- _WHAT TO PRODUCE_:
Print the listing below exactly.

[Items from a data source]
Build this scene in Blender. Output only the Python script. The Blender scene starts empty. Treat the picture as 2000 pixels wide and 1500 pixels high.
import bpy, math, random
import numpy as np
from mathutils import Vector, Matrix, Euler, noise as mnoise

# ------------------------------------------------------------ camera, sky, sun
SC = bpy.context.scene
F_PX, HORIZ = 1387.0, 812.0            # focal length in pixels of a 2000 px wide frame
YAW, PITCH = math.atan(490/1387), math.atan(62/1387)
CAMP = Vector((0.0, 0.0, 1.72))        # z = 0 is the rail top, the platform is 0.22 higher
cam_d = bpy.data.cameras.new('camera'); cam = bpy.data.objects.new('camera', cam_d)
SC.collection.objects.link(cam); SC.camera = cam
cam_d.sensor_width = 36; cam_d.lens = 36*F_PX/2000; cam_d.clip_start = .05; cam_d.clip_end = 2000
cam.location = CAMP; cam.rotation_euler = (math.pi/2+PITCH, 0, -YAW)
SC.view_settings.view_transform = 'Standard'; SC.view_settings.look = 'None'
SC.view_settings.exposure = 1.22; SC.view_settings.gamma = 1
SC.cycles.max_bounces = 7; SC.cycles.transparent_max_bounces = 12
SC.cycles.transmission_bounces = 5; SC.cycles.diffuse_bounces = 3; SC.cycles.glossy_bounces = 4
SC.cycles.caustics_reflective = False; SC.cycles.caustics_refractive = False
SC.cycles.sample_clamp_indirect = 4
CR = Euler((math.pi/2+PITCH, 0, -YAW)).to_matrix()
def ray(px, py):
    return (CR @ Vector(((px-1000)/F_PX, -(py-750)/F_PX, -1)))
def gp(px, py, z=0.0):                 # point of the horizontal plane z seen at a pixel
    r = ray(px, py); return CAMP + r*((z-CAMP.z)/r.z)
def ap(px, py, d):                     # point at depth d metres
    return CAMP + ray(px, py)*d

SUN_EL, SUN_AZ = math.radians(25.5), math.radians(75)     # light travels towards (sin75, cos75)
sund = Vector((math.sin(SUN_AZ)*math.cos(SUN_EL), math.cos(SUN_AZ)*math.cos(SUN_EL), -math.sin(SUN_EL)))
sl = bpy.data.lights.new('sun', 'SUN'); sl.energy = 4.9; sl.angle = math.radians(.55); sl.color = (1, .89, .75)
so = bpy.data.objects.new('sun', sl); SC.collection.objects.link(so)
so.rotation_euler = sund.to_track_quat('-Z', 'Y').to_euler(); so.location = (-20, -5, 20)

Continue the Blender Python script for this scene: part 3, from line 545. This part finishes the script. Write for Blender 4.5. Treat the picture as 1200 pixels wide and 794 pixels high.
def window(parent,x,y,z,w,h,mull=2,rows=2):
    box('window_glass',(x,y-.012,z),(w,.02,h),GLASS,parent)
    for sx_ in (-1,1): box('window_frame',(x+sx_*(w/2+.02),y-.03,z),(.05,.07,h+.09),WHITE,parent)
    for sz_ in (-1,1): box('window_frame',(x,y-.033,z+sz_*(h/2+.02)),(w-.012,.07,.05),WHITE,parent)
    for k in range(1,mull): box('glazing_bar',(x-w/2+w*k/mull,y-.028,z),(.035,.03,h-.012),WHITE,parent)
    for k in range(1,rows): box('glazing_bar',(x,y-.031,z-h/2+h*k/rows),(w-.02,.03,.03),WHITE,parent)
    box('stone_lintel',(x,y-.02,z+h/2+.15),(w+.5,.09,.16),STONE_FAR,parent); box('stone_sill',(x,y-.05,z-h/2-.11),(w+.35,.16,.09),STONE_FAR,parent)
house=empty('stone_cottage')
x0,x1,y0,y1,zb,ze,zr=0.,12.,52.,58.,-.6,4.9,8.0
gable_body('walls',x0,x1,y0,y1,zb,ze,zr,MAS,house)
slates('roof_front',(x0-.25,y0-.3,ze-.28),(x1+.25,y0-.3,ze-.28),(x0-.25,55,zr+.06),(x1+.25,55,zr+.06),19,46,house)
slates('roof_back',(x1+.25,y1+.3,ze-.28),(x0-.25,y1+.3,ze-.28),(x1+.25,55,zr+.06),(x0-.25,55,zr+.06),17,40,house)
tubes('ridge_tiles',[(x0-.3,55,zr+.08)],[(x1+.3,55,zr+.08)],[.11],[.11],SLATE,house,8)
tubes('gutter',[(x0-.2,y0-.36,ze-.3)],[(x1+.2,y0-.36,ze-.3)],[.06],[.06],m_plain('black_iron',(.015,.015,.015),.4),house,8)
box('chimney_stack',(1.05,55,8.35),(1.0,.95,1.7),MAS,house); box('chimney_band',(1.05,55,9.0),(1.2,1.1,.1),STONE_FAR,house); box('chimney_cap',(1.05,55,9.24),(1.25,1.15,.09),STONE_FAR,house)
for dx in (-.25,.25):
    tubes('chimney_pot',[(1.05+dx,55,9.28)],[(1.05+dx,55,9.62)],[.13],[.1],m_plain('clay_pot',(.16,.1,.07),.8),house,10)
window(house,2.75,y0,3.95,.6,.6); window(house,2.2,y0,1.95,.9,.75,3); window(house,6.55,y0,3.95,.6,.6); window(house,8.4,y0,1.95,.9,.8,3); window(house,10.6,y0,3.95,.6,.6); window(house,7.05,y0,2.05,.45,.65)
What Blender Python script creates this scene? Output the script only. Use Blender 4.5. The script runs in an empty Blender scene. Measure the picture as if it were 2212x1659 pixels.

- _OUTPUT BELOW_:
Build this scene in Blender. Output only the Python script. The Blender scene starts empty. Treat the picture as 2000 pixels wide and 1500 pixels high.
import bpy, math, random
import numpy as np
from mathutils import Vector, Matrix, Euler, noise as mnoise

# ------------------------------------------------------------ camera, sky, sun
SC = bpy.context.scene
F_PX, HORIZ = 1387.0, 812.0            # focal length in pixels of a 2000 px wide frame
YAW, PITCH = math.atan(490/1387), math.atan(62/1387)
CAMP = Vector((0.0, 0.0, 1.72))        # z = 0 is the rail top, the platform is 0.22 higher
cam_d = bpy.data.cameras.new('camera'); cam = bpy.data.objects.new('camera', cam_d)
SC.collection.objects.link(cam); SC.camera = cam
cam_d.sensor_width = 36; cam_d.lens = 36*F_PX/2000; cam_d.clip_start = .05; cam_d.clip_end = 2000
cam.location = CAMP; cam.rotation_euler = (math.pi/2+PITCH, 0, -YAW)
SC.view_settings.view_transform = 'Standard'; SC.view_settings.look = 'None'
SC.view_settings.exposure = 1.22; SC.view_settings.gamma = 1
SC.cycles.max_bounces = 7; SC.cycles.transparent_max_bounces = 12
SC.cycles.transmission_bounces = 5; SC.cycles.diffuse_bounces = 3; SC.cycles.glossy_bounces = 4
SC.cycles.caustics_reflective = False; SC.cycles.caustics_refractive = False
SC.cycles.sample_clamp_indirect = 4
CR = Euler((math.pi/2+PITCH, 0, -YAW)).to_matrix()
def ray(px, py):
    return (CR @ Vector(((px-1000)/F_PX, -(py-750)/F_PX, -1)))
def gp(px, py, z=0.0):                 # point of the horizontal plane z seen at a pixel
    r = ray(px, py); return CAMP + r*((z-CAMP.z)/r.z)
def ap(px, py, d):                     # point at depth d metres
    return CAMP + ray(px, py)*d

SUN_EL, SUN_AZ = math.radians(25.5), math.radians(75)     # light travels towards (sin75, cos75)
sund = Vector((math.sin(SUN_AZ)*math.cos(SUN_EL), math.cos(SUN_AZ)*math.cos(SUN_EL), -math.sin(SUN_EL)))
sl = bpy.data.lights.new('sun', 'SUN'); sl.energy = 4.9; sl.angle = math.radians(.55); sl.color = (1, .89, .75)
so = bpy.data.objects.new('sun', sl); SC.collection.objects.link(so)
so.rotation_euler = sund.to_track_quat('-Z', 'Y').to_euler(); so.location = (-20, -5, 20)

Continue the Blender Python script for this scene: part 3, from line 545. This part finishes the script. Write for Blender 4.5. Treat the picture as 1200 pixels wide and 794 pixels high.
def window(parent,x,y,z,w,h,mull=2,rows=2):
    box('window_glass',(x,y-.012,z),(w,.02,h),GLASS,parent)
    for sx_ in (-1,1): box('window_frame',(x+sx_*(w/2+.02),y-.03,z),(.05,.07,h+.09),WHITE,parent)
    for sz_ in (-1,1): box('window_frame',(x,y-.033,z+sz_*(h/2+.02)),(w-.012,.07,.05),WHITE,parent)
    for k in range(1,mull): box('glazing_bar',(x-w/2+w*k/mull,y-.028,z),(.035,.03,h-.012),WHITE,parent)
    for k in range(1,rows): box('glazing_bar',(x,y-.031,z-h/2+h*k/rows),(w-.02,.03,.03),WHITE,parent)
    box('stone_lintel',(x,y-.02,z+h/2+.15),(w+.5,.09,.16),STONE_FAR,parent); box('stone_sill',(x,y-.05,z-h/2-.11),(w+.35,.16,.09),STONE_FAR,parent)
house=empty('stone_cottage')
x0,x1,y0,y1,zb,ze,zr=0.,12.,52.,58.,-.6,4.9,8.0
gable_body('walls',x0,x1,y0,y1,zb,ze,zr,MAS,house)
slates('roof_front',(x0-.25,y0-.3,ze-.28),(x1+.25,y0-.3,ze-.28),(x0-.25,55,zr+.06),(x1+.25,55,zr+.06),19,46,house)
slates('roof_back',(x1+.25,y1+.3,ze-.28),(x0-.25,y1+.3,ze-.28),(x1+.25,55,zr+.06),(x0-.25,55,zr+.06),17,40,house)
tubes('ridge_tiles',[(x0-.3,55,zr+.08)],[(x1+.3,55,zr+.08)],[.11],[.11],SLATE,house,8)
tubes('gutter',[(x0-.2,y0-.36,ze-.3)],[(x1+.2,y0-.36,ze-.3)],[.06],[.06],m_plain('black_iron',(.015,.015,.015),.4),house,8)
box('chimney_stack',(1.05,55,8.35),(1.0,.95,1.7),MAS,house); box('chimney_band',(1.05,55,9.0),(1.2,1.1,.1),STONE_FAR,house); box('chimney_cap',(1.05,55,9.24),(1.25,1.15,.09),STONE_FAR,house)
for dx in (-.25,.25):
    tubes('chimney_pot',[(1.05+dx,55,9.28)],[(1.05+dx,55,9.62)],[.13],[.1],m_plain('clay_pot',(.16,.1,.07),.8),house,10)
window(house,2.75,y0,3.95,.6,.6); window(house,2.2,y0,1.95,.9,.75,3); window(house,6.55,y0,3.95,.6,.6); window(house,8.4,y0,1.95,.9,.8,3); window(house,10.6,y0,3.95,.6,.6); window(house,7.05,y0,2.05,.45,.65)
What Blender Python script creates this scene? Output the script only. Use Blender 4.5. The script runs in an empty Blender scene. Measure the picture as if it were 2212x1659 pixels.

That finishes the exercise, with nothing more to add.